Bill Black: Great Moments in Nobel Prize History – 2007 Winner Pumps for Plutocracy, Billionaire CEOs
By Bill Black, the author of The Best Way to Rob a Bank is to Own One and an associate professor of economics and law at the University of Missouri-Kansas City. 

Introduction
This article begins a project to critique the work by economists concerning regulation that has led to the award of Nobel prizes. The prize in economics in honor of Alfred Nobel is unique. It is not part of the formal Nobel Prize system. It was created by a large Swedish bank and it is the only “science” prize frequently given to those who proved incorrect. The theme of my series is how poorly the work has stood the test of predictive accuracy. Worse, it has led to policies in the private and public sector that are criminogenic and explain our recurrent, intensifying financial crises.
I want to stress that the reason that the work has proven so faulty is not that the Nobel Laureates in economics are incompetent or evil. Indeed, that is part of my theme. Economics is not a hard science and its pretensions that it is have helped make even brilliant economists vulnerable to grievous error, particularly those who were most dogmatic about their hostility to even democratic governments. A recurrent defect that will emerge is the failure of economics to take ethics seriously.
This article responds to the Prize Lecture of Roger Myerson, who was made a Laureate in 2007 for his work on “mechanism design.” Mechanism design theory was developed in parallel to Michael Jensen’s work that led to modern executive compensation. Jensen criticized existing executive compensation as paying CEOs as if they were “bureaucrats” and argued that it led CEOs to shirk effort and avoid taking productive risks. These variants of the classic “unfaithful agent” problem were reminiscent of Ayn Rand’s premise of the CEOs going on a mass strike, but here the strike was against the board of directors and the cause was their “inadequate” pay.

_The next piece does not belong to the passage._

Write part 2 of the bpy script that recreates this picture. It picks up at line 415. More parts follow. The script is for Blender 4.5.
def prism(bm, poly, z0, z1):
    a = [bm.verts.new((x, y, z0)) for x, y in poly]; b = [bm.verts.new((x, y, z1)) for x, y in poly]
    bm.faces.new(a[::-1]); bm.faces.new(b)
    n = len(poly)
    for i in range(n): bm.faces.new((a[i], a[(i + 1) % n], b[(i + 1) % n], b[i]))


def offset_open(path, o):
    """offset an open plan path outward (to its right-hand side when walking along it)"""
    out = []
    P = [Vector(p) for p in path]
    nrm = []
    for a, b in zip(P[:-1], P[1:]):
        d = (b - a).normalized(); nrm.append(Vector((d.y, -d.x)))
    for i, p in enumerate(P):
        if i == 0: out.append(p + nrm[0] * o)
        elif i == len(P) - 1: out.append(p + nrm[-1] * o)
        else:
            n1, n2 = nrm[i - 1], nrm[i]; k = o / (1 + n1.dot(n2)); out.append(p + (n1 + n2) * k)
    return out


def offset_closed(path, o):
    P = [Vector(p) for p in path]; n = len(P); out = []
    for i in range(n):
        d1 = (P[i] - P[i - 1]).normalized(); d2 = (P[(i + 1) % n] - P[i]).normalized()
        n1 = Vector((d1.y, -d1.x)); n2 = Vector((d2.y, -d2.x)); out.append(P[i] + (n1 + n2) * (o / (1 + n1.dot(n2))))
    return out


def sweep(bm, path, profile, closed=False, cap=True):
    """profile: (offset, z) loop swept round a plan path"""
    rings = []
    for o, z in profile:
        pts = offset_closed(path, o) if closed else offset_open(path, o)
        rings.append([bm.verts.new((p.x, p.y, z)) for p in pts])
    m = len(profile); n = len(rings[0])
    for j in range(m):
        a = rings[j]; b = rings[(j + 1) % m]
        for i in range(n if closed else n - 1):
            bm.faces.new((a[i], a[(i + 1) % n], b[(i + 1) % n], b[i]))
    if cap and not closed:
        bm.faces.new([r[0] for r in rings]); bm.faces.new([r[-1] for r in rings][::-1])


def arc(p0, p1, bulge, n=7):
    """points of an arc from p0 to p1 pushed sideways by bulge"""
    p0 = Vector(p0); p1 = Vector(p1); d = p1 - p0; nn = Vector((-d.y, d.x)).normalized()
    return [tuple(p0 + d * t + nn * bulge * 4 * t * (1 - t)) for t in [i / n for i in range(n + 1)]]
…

Myerson’s Prize Lecture uses a variant of CEO compensation as central to his argument on mechanism design. CEO compensation is the subject of Myerson’s most interesting policy recommendation – the CEOs of large firms need to be billionaires and his most controversial conclusion – capitalism’s unique strength is plutocracy.

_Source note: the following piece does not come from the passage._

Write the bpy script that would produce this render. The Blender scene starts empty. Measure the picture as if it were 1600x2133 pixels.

Myerson’s Prize Lecture returns repeatedly to the theme of demonstrating the inferiority of what he refers to as “socialism” (but appears to be referring to communist systems) and to advancing the views of Friedrich August von Hayek. Hayek’s most famous work warned that the democratic governments of the West were headed inexorably on The Road to Serfdom because of their mixed economies. Myerson’s Prize Lecture’s twin laments are that economics had proven unable to prove the inferiority of government programs and Hayek’s dismissal of the utility of mathematical economics.

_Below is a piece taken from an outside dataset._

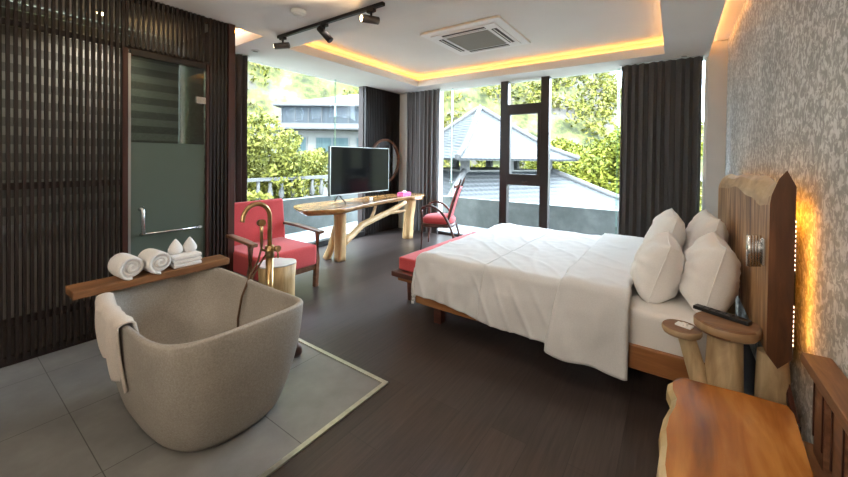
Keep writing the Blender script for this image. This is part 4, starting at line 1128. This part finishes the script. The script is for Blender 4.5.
for _ in range(4200):
    phi = rnd.uniform(-.1, 1.35); d = rnd.uniform(27, 60); x, y = -d * math.sin(phi), d * math.cos(phi); z = hill_z(x, y); s = rnd.uniform(.5, 1.4)
    if nz(x * .16, y * .16, 4) < -.18: continue
    for _ in range(22):
        dd = Vector((rnd.gauss(0, 1), rnd.gauss(0, 1), abs(rnd.gauss(0, .8)))).normalized() * s * rnd.uniform(.6, 1); cs.append((x + dd.x, y + dd.y, z + dd.z, .6 + s * .4))
tag(leafmesh('hillside_scrub', cs, .27, M['hill_leaf'], seed=6), 'yellow-green scrub and bushes all over the hillside', 'shrubs', kind='stuff')
b = MB(); b.box(-70, 40, 6.9, 75, -4.7, -4.6); b.box(-70, -6.0, -20, 6.9, -4.7, -4.6); o = b.build('ground', M['hill'], fixn=True); tag(o, 'low ground beyond the terrace', 'ground', kind='structure')

# ------------------------------------------------------------ lights
def light(kind, name, loc, energy, col, **k):
    l = bpy.data.lights.new(name, kind); l.energy = energy; l.color = col
    for a, v in k.items():
        if a != 'rot': setattr(l, a, v)
    o = bpy.data.objects.new(name, l); COL.objects.link(o); o.location = loc
    if 'rot' in k: o.rotation_euler = k['rot']
    return o
sd = Vector((-.45, .62, -.75)).normalized()
s = light('SUN', 'sun', (5, -5, 20), 6.0, (1, .95, .86), angle=R(1.0)); s.rotation_euler = sd.to_track_quat('-Z', 'Y').to_euler()
for (x, y, e) in ((-1.9, .9, 8), (-.9, .3, 14), (-.9, 1.9, 20), (-.35, 1.5, 16), (-2.6, 2.2, 10), (-2.9, -.4, 2)):
    light('SPOT', 'added_fill_spot', (x, y, CZ - .02), e * .75, (1, .90, .80), spot_size=R(150), spot_blend=1.0, shadow_soft_size=.10)  # added ceiling spots without fixtures, brightening the interior
light('SPOT', 'bath_lamp', (-4.2, .93, CZ - .04), 20, (1, .88, .72), spot_size=R(150), spot_blend=1, shadow_soft_size=.05)
for lx, ly, lab in ((-.75, -1.25, 'added fill lamp, a brass uplighter near the headboard wall, unseen behind the viewer'), (-2.6, -1.25, 'added fill lamp, a brass uplighter on the tiles, unseen behind the viewer')):
    t = thing('added_fill_lamp', lab, 'lamp', (lx, ly, 0))  # invented uplighters out of view, added to lift the ceiling and near area
    zb = .0065 if lx < -1.5 else 0
    b = MB(); b.lathe([(0, zb), (.14, zb), (.14, zb + .02), (0, zb + .025)], (lx, ly, 0), 28); b.build('base', M['brass'], t)
    b = MB(); b.tube([(lx, ly, zb + .025), (lx, ly, 1.72)], .012, 10); b.build('pole', M['brass'], t)
    b = MB(); b.lathe([(0, 1.72), (.05, 1.725), (.13, 1.80), (.135, 1.80), (.12, 1.79), (.04, 1.74), (0, 1.735)], (lx, ly, 0), 28); b.build('lamp_shade', M['brass'], t)
    light('POINT', 'added_fill_bulb', (lx, ly, 1.88), 46 if lx > -1 else 9, (1, .90, .78), shadow_soft_size=.06)
for (p, d), e in zip(heads, (10, 0, 22)):
    if e:
        q = light('SPOT', 'track_lamp', p + d * .02, e, (1, .74, .45), spot_size=R(70), spot_blend=.5, shadow_soft_size=.03); q.rotation_euler = d.to_track_quat('-Z', 'Y').to_euler()
# portals in the window openings (they only guide the sky light)
for loc, rot, sx, sy in (((WX - .15, 3.3, 1.37), (0, R(-90), 0), 2.5, 2.5), ((-1.65, WY + .15, 1.37), (R(-90), 0, 0), 3.9, 2.5)):
    l = bpy.data.lights.new('sky_portal', 'AREA'); l.shape = 'RECTANGLE'; l.size = sx; l.size_y = sy; l.cycles.is_portal = True
    o = bpy.data.objects.new('sky_portal', l); COL.objects.link(o); o.location = loc; o.rotation_euler = rot

w = bpy.data.worlds.new('sky'); scn.world = w; w.use_nodes = True
bg = w.node_tree.nodes['Background']; bg.inputs[0].default_value = (.69, .84, 1.0, 1); bg.inputs[1].default_value = 17.0

# ------------------------------------------------------------ camera
f_, cy_, yaw_, tilt_, roll_ = 355.0, 159.38, -.6149, .01353, -.01186
fw = Vector((math.sin(yaw_) * math.cos(tilt_), math.cos(yaw_) * math.cos(tilt_), -math.sin(tilt_)))
rt = Vector((math.cos(yaw_), -math.sin(yaw_), 0)); dn = fw.cross(rt)
r2 = rt * math.cos(roll_) + dn * math.sin(roll_); d2 = -rt * math.sin(roll_) + dn * math.cos(roll_)
cam = bpy.data.cameras.new('camera'); co = bpy.data.objects.new('camera', cam); COL.objects.link(co)
m3 = Matrix((r2, -d2, -fw)).transposed()
co.matrix_world = Matrix.Translation((0, 0, 1.40)) @ m3.to_4x4()
cam.sensor_width = 36; cam.lens = f_ / 848 * 36; cam.shift_y = -(235.0 - cy_) / 848; cam.clip_start = .05; cam.clip_end = 500
scn.camera = co
vs = scn.view_settings; scn.display_settings.display_device = 'sRGB'
vs.view_transform = 'Standard'; vs.look = 'None'; vs.exposure = .76; vs.gamma = 1; vs.use_curve_mapping = False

Ethics, We Don’t Need No Stinkin’ Ethics
At first glance, it might appear that mechanism design involves an emphasis on ethics.

Myerson’s Policies Optimize the Criminogenic Environment for Control Fraud
The most fundamental problem with Myerson’s analysis of moral hazard and adverse selection is that they both predict accounting control fraud and Myerson assumes that his mechanism design prevents accounting control fraud. It does not and cannot. Indeed, by creating complacency through the fabulous claims that plutocrats are pure and principled, markets self-correct, and regulators cause injury Myerson’s proposals would make our economy even more criminogenic. Firm outputs are “hidden” by fraudulent accounting and as George Akerlof and Paul Romer explained in 1993, accounting control fraud is a “sure thing” (“Looting: The Economic Underworld of Bankrutpcy”). Indeed, if a large firm is failing the billionaire CEO who has hundreds of millions of dollars invested in the failing projects has a powerful incentive to falsify the accounting to declare the project was successful and pay himself off with a firm buyout of his “profitable” interest in the project.

Myerson ignores the fact that plutocracies produce crony capitalism, making “free markets” and real democracies impossible. Plutocracy greatly increases the ability of corrupt CEOs to loot with impunity, making a mockery of incentive-compatibility.